──────── Supplied entries ────────
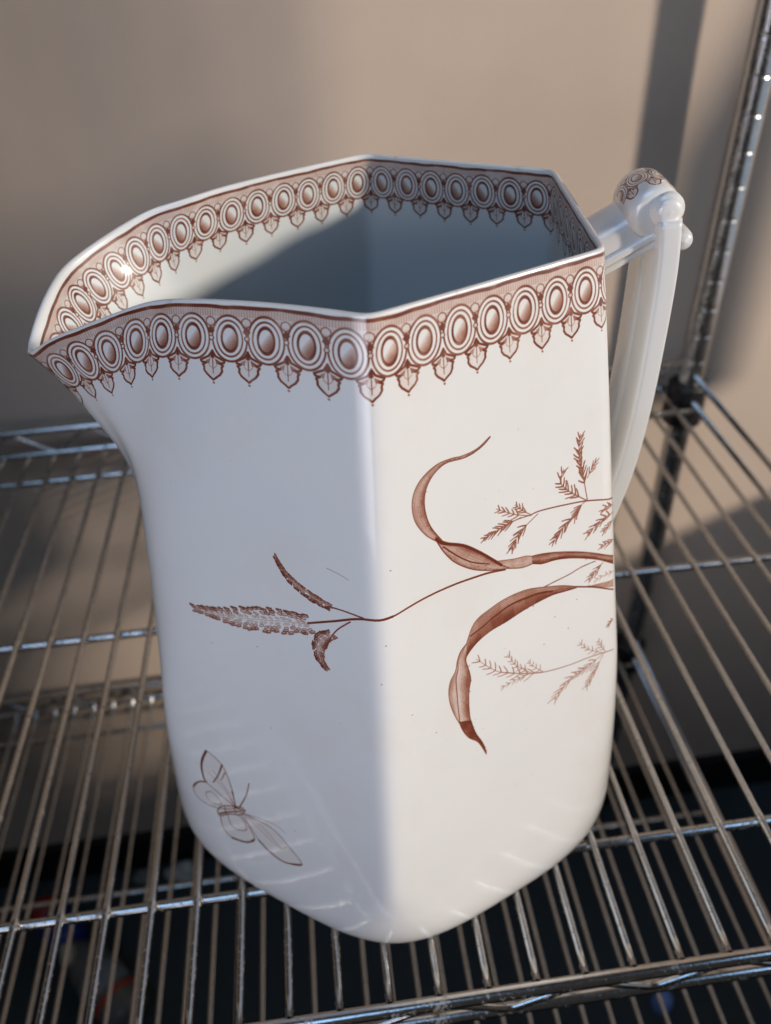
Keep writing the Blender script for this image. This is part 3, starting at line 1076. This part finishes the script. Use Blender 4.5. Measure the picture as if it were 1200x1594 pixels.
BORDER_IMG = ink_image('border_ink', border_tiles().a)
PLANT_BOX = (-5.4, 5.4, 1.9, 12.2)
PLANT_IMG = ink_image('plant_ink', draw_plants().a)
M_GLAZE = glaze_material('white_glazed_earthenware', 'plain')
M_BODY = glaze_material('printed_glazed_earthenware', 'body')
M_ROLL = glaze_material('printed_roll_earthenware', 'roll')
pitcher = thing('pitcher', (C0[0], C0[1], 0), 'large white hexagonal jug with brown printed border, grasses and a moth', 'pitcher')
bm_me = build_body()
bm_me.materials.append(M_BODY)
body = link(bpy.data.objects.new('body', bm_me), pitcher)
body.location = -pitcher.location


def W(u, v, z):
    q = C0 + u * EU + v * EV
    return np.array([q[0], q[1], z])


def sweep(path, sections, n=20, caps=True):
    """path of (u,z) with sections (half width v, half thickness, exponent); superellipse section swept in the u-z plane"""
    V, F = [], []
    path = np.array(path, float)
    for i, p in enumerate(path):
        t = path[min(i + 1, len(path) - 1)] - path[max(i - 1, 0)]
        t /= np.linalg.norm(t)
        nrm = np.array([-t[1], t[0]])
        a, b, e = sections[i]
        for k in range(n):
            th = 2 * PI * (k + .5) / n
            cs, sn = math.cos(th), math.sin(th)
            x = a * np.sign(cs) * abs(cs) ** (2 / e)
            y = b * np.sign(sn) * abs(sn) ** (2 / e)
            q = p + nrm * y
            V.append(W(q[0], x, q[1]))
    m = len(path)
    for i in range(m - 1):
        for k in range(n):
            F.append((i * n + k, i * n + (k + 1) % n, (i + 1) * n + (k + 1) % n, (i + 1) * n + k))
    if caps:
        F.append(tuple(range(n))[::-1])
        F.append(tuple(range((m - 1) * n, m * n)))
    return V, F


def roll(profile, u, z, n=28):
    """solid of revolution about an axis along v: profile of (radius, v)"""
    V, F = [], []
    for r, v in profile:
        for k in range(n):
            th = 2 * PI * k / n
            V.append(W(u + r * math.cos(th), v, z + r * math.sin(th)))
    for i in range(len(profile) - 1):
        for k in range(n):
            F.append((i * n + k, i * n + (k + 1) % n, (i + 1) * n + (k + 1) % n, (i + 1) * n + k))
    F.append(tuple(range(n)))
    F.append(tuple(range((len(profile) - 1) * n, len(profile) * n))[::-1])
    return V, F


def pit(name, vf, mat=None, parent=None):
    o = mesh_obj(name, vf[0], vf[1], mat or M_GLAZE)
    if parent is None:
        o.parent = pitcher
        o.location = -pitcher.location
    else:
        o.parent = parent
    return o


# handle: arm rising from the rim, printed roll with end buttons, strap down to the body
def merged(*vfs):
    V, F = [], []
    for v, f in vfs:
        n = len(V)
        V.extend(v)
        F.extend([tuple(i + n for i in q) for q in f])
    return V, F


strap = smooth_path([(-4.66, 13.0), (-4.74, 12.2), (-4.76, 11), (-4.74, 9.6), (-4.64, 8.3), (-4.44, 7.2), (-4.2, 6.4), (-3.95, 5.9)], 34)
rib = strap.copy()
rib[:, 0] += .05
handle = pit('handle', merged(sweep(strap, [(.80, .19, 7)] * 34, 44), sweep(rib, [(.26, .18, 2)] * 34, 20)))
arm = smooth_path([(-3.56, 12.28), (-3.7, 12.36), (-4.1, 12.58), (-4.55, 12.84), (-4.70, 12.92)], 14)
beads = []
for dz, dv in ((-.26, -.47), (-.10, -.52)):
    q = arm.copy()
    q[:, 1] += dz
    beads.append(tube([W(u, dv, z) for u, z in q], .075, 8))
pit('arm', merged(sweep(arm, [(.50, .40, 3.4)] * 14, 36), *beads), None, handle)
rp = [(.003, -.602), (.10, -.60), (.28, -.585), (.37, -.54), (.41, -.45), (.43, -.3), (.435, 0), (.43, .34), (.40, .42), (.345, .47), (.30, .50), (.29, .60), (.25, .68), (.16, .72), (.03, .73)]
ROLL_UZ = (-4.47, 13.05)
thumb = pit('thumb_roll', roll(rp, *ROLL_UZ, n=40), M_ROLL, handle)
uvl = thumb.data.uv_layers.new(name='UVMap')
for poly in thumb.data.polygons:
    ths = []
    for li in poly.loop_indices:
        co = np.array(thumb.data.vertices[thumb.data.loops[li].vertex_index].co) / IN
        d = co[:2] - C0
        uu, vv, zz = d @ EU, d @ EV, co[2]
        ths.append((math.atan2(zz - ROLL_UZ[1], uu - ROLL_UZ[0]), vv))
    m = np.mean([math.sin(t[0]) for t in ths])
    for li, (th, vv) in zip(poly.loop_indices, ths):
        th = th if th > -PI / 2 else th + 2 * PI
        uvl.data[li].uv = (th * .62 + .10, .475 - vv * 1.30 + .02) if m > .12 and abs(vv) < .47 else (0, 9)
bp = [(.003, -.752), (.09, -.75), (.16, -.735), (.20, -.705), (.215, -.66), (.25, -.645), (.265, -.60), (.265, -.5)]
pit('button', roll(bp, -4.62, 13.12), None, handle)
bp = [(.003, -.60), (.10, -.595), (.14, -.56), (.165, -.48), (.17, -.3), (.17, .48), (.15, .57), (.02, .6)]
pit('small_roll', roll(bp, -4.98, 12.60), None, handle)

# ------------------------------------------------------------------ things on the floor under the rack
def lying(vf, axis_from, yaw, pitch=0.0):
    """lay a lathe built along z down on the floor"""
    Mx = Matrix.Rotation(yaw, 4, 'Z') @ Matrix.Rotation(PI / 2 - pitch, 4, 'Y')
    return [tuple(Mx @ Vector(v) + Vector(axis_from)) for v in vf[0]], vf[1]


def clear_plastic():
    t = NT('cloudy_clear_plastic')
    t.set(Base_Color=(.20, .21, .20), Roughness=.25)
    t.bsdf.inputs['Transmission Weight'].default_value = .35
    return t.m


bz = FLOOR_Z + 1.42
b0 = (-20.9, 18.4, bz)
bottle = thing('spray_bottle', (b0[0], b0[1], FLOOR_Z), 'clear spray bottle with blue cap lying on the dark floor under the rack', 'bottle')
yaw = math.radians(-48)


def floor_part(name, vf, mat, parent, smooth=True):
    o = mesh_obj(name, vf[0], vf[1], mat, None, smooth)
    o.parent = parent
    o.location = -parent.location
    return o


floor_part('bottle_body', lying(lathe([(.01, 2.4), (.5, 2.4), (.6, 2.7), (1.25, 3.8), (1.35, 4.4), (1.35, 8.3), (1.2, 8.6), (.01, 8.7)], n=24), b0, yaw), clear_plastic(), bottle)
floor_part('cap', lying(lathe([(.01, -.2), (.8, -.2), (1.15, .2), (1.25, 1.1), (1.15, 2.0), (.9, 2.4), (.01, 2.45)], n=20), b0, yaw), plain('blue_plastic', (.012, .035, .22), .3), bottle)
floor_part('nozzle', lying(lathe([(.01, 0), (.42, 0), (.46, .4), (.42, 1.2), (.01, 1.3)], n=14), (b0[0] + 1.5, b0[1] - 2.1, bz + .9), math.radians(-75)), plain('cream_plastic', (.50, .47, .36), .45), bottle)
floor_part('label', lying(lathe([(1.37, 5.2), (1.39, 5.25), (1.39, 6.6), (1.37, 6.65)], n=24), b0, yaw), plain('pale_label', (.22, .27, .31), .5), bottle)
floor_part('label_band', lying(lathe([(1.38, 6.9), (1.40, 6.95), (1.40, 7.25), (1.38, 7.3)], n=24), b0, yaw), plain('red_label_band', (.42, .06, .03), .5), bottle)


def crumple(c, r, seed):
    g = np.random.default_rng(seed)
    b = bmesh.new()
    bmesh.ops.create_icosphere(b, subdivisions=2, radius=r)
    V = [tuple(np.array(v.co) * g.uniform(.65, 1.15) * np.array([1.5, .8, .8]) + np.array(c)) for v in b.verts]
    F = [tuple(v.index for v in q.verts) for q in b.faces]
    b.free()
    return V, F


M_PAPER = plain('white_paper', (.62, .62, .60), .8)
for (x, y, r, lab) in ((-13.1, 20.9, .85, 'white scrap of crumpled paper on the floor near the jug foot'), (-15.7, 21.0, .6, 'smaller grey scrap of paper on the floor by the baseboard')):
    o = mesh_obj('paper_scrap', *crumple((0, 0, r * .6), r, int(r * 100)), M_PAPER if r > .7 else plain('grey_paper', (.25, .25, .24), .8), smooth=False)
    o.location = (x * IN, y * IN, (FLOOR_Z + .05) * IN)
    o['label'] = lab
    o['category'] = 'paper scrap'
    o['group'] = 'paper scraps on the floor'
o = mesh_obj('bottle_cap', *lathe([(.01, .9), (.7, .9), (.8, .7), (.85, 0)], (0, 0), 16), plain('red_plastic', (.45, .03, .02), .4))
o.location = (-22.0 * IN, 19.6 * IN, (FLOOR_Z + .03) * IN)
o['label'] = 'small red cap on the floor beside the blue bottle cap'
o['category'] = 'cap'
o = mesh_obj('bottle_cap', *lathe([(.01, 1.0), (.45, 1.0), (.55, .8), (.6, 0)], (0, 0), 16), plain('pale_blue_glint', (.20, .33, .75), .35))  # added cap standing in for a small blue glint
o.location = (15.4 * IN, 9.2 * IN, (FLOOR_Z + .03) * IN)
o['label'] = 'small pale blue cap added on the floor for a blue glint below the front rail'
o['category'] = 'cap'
────────
──────── Supplied entries ────────
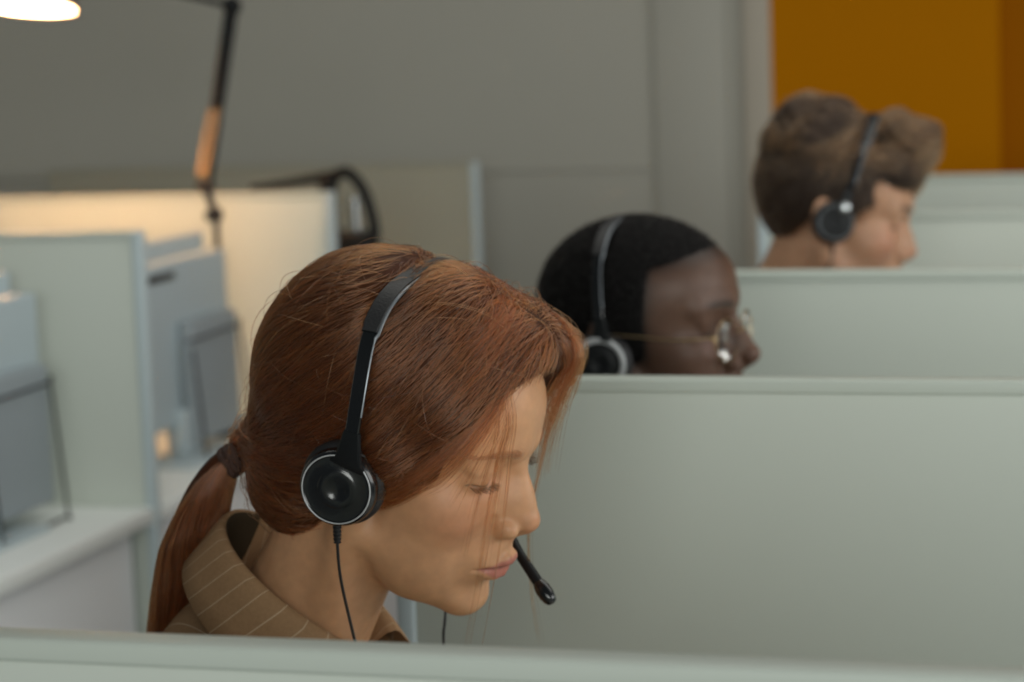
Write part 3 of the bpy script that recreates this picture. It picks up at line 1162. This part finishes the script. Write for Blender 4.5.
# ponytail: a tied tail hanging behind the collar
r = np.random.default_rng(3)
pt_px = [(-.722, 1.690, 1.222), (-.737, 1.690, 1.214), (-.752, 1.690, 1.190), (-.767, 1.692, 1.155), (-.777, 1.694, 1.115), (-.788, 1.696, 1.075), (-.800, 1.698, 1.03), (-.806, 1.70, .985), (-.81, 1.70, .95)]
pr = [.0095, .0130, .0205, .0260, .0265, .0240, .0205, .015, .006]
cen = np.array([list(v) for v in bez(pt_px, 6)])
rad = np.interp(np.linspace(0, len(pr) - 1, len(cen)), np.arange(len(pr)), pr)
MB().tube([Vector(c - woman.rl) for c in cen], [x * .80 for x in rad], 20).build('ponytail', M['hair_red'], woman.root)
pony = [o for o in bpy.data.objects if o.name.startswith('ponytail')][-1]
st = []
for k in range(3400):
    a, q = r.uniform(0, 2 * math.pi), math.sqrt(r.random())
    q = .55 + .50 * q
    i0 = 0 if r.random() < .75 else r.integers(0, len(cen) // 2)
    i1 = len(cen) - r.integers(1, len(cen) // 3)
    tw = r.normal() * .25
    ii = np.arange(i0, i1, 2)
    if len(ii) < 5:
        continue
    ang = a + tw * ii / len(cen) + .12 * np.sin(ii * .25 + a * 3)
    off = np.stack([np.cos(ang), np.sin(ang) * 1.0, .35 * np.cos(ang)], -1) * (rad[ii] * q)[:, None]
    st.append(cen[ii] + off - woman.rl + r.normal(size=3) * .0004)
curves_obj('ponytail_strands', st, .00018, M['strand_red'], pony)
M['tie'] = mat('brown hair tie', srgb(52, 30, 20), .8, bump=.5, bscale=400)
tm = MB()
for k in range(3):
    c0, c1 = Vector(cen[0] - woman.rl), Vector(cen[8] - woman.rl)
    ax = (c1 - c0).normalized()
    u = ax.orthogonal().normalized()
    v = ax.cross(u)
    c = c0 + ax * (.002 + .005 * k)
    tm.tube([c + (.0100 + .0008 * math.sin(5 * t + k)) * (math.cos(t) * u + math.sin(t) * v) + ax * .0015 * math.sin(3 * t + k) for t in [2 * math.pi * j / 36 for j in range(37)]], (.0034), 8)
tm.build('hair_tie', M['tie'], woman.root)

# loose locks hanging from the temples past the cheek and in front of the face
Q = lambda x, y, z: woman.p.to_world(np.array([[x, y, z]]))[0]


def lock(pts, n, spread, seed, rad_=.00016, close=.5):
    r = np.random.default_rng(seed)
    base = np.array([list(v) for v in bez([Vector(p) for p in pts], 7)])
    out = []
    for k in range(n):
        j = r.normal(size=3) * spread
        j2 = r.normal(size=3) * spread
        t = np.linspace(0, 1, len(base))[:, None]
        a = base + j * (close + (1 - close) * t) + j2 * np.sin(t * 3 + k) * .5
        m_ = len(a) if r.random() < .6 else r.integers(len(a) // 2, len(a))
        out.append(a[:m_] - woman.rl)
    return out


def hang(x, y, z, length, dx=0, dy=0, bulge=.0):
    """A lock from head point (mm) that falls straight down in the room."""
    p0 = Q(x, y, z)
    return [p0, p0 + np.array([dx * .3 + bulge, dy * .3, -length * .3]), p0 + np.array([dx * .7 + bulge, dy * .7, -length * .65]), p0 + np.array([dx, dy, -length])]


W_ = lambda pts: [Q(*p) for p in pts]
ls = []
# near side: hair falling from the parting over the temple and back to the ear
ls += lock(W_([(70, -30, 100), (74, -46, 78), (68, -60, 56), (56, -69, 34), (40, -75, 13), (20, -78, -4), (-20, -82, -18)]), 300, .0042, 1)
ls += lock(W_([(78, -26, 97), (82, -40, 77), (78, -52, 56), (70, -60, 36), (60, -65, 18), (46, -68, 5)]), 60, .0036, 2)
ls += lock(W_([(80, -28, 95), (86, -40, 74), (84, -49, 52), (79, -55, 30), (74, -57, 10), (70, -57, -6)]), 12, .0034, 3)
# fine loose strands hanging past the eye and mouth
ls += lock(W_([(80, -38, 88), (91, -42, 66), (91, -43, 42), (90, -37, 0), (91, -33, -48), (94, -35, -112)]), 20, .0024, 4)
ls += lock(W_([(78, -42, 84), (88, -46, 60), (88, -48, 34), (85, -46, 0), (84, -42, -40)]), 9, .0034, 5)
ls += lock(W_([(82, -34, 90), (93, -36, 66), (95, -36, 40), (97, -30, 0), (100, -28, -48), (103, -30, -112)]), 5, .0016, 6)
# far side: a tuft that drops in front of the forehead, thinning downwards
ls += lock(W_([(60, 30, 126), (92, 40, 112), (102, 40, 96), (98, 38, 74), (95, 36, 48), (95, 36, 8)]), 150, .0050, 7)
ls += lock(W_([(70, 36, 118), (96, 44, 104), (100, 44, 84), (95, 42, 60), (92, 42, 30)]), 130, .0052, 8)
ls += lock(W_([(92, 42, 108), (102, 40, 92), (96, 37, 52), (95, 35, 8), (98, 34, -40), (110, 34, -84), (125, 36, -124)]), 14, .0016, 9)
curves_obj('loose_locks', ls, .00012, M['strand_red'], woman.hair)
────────
──────── Supplied entries ────────
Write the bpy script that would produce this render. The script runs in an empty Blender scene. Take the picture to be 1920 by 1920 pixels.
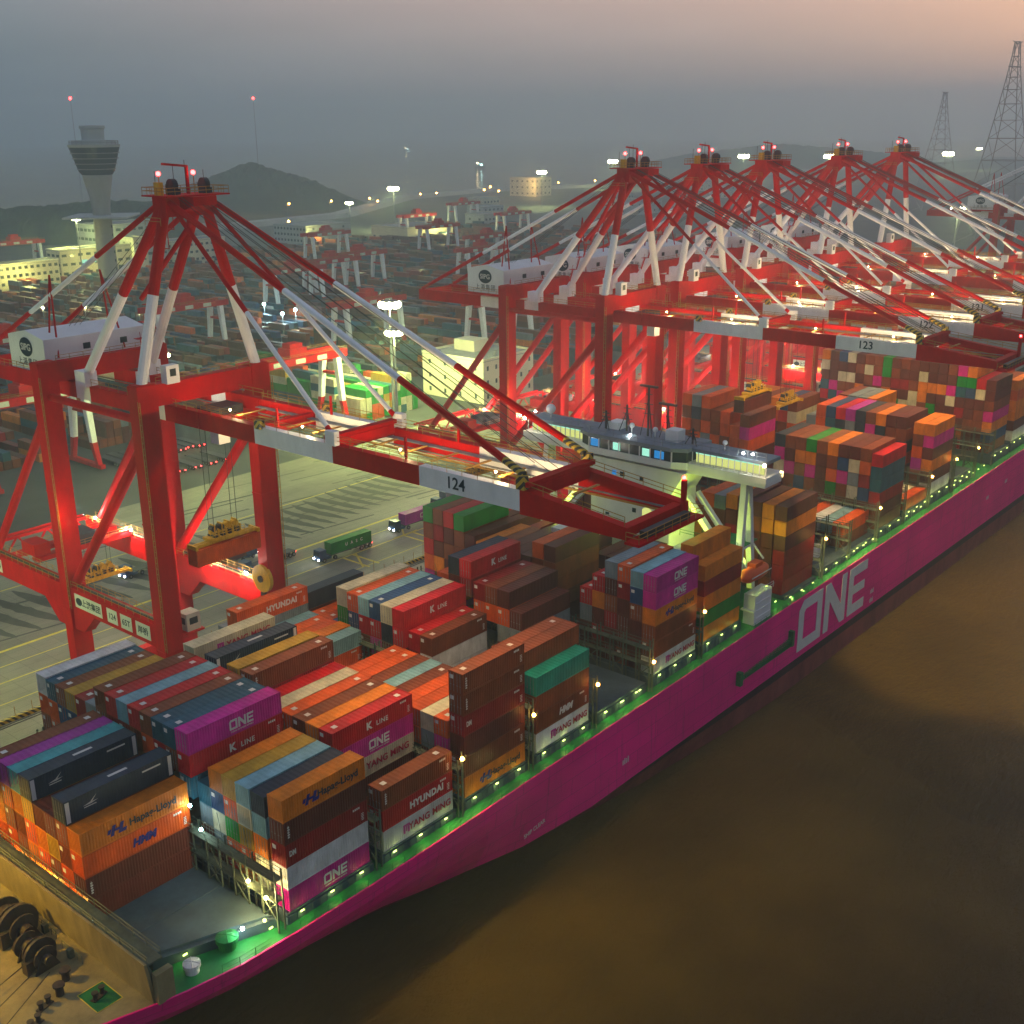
────────
**Goal of the exercise**:
Copy all lines from the material that include "this".

**The solution**:
Keep writing the Blender script for this image. This is part 3, starting at line 1076. This part finishes the script. Use Blender 4.5. Measure the picture as if it were 1200x1594 pixels.
Write part 3 of the bpy script that recreates this picture. It picks up at line 1162. This part finishes the script. Write for Blender 4.5.
Write the bpy script that would produce this render. The script runs in an empty Blender scene. Take the picture to be 1920 by 1920 pixels.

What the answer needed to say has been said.